El evangelio Armenio refiere cómo Herodes, preocupado por la noticia traída por los Magos de que había nacido un nuevo rey, mandó a dieciocho ciliarcas de sus tropas a que recorriesen todo el territorio sometido a su dominio y les dio la consigna siguiente “No tengáis piedad alguna de los niños pequeños; doquiera halléis niños menores de dos años, pasadlos a cuchillo”. Algunos exégetas sostienen que el pasaje de la degollación no es histórico (ya que Herodes, como hemos visto, habría muerto cuatro años antes del nacimiento de Cristo), ni tampoco original. Probablemente procediera de tres episodios bíblicos precedentes: El del Faraón cuando manda matar a todos los varones hebreos recién nacidos, de los cuales sólo se salva Moisés; el de la matanza de Joab entre los edomitas de la que escapa Adad; y por último la venganza de Atalía que milagrosamente evita Joás. Lo cierto es que la tradición, siguiendo al evangelio Armenio, habla de trece mil criaturas ejecutadas; otras leyendas reseñan la cifra de 14.060...
La Biblia en verso. Todo está escrito y lo que no está impreso está hablado en cualquier tertulia de la televisión. El granadino José María Carulla se molestó en escribir el libro sagrado (al menos algunos de sus más populares pasajes) en coplas y aunque algunas le quedaran discretas, en la mayoría le pudo la evidencia más prosaica:
"Nació Nuestro Señor en un pesebre:
donde menos se espera salta la liebre"...

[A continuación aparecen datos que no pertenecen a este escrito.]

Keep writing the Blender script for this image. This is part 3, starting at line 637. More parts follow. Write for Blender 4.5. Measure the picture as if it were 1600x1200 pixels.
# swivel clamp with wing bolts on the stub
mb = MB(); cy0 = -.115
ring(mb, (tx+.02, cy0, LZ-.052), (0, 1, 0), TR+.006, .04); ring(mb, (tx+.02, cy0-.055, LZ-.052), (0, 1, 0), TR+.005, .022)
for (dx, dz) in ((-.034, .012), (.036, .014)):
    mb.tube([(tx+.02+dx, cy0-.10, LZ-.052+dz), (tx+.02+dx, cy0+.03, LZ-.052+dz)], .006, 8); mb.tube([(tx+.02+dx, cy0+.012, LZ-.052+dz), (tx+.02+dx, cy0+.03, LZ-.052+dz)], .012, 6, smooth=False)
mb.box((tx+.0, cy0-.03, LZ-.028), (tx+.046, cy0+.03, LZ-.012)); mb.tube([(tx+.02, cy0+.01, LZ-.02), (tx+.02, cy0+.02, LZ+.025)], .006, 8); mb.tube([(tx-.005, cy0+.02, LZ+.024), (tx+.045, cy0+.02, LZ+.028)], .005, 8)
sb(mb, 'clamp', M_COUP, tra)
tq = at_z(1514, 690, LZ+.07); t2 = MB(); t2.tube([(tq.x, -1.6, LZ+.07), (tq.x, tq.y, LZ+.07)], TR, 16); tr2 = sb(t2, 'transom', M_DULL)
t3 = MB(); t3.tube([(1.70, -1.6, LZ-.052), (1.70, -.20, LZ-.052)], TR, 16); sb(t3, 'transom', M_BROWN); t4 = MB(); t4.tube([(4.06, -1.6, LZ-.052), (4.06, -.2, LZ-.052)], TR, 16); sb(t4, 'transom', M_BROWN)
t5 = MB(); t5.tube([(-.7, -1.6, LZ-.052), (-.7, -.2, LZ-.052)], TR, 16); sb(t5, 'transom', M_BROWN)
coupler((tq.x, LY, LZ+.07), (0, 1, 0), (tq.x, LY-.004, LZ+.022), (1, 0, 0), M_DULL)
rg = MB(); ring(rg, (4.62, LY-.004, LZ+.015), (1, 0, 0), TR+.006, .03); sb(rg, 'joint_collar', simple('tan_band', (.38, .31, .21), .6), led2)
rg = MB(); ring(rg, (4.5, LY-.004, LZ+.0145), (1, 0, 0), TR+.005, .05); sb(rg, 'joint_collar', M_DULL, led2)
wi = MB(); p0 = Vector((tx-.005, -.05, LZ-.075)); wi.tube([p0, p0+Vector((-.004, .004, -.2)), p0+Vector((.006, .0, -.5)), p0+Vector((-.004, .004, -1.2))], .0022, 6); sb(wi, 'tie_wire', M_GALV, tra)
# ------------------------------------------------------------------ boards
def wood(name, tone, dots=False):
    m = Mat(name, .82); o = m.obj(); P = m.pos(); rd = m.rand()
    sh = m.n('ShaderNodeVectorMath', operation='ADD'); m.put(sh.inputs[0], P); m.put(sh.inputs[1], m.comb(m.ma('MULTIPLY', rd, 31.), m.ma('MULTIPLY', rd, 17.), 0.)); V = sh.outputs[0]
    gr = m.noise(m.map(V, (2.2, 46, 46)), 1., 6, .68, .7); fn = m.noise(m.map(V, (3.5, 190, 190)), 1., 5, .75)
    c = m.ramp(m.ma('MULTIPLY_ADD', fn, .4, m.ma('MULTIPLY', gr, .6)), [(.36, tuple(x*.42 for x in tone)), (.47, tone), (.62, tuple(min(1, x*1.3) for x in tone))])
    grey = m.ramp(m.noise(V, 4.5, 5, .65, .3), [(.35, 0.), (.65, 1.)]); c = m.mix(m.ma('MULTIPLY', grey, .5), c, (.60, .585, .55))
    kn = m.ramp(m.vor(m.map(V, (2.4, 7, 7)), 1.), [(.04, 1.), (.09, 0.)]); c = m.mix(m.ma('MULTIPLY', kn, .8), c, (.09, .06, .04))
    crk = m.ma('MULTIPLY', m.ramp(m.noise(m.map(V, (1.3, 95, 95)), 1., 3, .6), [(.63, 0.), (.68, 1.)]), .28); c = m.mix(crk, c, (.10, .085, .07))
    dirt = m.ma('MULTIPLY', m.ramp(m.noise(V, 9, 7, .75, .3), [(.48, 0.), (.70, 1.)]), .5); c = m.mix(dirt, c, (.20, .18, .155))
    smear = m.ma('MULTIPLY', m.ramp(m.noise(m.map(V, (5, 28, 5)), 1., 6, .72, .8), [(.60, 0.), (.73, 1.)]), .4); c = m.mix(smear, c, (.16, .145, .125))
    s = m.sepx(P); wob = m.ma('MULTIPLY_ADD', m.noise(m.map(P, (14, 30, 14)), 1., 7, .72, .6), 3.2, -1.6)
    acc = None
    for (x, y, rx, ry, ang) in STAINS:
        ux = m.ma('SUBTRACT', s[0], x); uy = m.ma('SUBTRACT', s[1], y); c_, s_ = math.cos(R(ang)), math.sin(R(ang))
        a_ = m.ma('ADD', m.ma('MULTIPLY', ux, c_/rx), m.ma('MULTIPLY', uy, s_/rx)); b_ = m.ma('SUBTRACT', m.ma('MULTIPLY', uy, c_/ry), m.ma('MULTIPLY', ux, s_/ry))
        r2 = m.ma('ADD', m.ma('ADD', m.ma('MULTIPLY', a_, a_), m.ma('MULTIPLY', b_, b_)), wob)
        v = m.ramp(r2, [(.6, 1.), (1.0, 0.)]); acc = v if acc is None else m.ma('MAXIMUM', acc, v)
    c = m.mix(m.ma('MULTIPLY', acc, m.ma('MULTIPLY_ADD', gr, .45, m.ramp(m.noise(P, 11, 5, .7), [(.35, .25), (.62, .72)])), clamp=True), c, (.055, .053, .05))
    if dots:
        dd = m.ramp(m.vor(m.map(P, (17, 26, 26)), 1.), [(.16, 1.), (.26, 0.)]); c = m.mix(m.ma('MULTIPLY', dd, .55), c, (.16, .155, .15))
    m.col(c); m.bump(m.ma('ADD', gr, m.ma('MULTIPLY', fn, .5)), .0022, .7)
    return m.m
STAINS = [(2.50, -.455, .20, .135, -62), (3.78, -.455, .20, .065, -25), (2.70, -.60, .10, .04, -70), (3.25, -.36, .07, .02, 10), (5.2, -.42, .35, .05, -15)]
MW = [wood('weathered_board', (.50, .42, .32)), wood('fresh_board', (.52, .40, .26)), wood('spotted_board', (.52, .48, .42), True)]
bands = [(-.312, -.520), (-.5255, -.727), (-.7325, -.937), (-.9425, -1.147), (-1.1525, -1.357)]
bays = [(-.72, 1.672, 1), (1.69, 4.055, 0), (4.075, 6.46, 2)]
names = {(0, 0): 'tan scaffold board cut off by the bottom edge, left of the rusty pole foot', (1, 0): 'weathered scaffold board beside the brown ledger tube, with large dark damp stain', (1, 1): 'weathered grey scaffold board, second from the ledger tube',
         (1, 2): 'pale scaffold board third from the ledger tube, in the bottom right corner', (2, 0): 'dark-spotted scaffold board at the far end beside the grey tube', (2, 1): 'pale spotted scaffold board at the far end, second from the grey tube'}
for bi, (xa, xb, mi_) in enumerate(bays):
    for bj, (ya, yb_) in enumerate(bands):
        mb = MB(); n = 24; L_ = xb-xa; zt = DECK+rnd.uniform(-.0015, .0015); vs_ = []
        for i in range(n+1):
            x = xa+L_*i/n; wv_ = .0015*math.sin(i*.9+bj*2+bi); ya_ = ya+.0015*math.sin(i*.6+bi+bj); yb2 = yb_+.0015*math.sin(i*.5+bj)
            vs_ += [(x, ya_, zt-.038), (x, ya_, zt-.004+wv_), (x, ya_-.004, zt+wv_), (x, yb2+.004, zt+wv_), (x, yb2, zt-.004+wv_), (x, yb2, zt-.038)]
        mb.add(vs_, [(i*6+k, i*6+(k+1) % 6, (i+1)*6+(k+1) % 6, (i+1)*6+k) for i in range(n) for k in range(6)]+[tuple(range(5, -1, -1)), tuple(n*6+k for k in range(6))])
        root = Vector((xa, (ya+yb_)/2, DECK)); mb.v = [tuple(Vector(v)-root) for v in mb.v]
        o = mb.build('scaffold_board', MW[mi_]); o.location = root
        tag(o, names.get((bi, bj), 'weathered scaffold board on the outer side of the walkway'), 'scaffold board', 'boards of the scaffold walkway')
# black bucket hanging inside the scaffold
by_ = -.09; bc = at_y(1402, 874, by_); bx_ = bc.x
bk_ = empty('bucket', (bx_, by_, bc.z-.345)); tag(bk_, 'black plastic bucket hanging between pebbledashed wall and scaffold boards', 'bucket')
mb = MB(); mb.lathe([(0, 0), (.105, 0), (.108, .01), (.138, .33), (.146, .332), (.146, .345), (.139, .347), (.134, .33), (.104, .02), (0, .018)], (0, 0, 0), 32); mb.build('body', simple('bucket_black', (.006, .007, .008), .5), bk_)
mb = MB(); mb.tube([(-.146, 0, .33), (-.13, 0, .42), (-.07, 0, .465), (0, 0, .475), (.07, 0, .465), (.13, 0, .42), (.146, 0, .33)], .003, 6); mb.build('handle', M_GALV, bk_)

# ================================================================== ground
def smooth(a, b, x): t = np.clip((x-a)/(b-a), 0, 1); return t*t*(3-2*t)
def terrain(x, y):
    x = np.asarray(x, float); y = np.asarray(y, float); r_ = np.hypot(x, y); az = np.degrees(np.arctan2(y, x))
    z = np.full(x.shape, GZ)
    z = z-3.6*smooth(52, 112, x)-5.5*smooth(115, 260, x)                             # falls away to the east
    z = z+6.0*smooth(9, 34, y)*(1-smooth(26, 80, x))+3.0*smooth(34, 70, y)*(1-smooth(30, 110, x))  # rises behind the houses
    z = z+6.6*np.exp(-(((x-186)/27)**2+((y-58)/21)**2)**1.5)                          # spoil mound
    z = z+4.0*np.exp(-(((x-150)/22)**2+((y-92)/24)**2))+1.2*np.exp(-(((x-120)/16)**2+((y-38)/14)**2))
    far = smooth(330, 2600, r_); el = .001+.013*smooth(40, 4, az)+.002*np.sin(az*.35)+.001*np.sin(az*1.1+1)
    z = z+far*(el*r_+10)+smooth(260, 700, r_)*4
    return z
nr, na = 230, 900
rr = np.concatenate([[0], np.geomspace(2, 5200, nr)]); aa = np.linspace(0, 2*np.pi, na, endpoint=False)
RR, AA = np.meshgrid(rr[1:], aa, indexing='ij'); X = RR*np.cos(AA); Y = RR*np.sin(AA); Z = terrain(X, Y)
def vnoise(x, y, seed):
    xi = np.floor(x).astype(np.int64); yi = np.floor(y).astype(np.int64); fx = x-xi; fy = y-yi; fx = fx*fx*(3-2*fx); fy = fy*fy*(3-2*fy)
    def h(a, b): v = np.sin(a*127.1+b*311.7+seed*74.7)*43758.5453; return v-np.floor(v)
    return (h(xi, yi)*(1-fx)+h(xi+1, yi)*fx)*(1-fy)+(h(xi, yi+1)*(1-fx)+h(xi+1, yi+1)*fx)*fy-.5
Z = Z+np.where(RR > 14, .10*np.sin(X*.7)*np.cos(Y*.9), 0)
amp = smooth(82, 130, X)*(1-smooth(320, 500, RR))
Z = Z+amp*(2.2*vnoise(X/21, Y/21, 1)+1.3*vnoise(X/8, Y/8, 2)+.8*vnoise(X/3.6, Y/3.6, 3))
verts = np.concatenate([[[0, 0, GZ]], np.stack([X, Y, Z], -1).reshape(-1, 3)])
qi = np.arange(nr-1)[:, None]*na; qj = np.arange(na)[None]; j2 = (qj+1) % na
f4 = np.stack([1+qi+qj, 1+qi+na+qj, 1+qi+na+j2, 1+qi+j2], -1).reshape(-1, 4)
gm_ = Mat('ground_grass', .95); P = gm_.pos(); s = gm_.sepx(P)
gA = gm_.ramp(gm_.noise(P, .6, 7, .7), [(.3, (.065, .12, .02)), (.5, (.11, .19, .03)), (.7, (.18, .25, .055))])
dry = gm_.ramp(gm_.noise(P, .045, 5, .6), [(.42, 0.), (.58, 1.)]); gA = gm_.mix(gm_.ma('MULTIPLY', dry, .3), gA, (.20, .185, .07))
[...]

Acaso esa "evidencia" sólo la vemos en los demás y nos cuesta mucho reconocerla en nuestro propio comportamiento. En el vecino vemos todos los defectos, que para eso está, para criticarle y para convertirle en chivo expiatorio de nuestros propios errores. Pero ¿en qué cabeza cabe que vayamos a confesar que hemos sido malos? ¿Qué niño es tan tonto como para caer en la trampa de declararse culpable? ¿Qué delincuente no es capaz de proclamar a los cuatro vientos su inocencia? Todos ponemos los calcetines o los zapatos a la ventana o en la chimenea porque estamos seguros de que algo de lo que traiga San Nicolás, Santa Claus, el Niño Jesús, los Reyes Magos o la Befana será para nosotros.
Este año, sin embargo, preveo unanimidad en el reparto general. El cambio climático, la guerra, el terrorismo, los nervios, los malos modos, las envidias, las "malas prácticas", las mentiras, la delincuencia de guante blanco (y no el de Melchor, precisamente), la pirámide de Ponzi, el precio del petróleo, el fracking demencial, la insolidaridad, el materialismo, el odio, la política mal practicada, la religión mal entendida; en suma, la tontería generalizada, nos lleva de cabeza a una solución ecuánime, armónica y equilibrada: carbón para todos.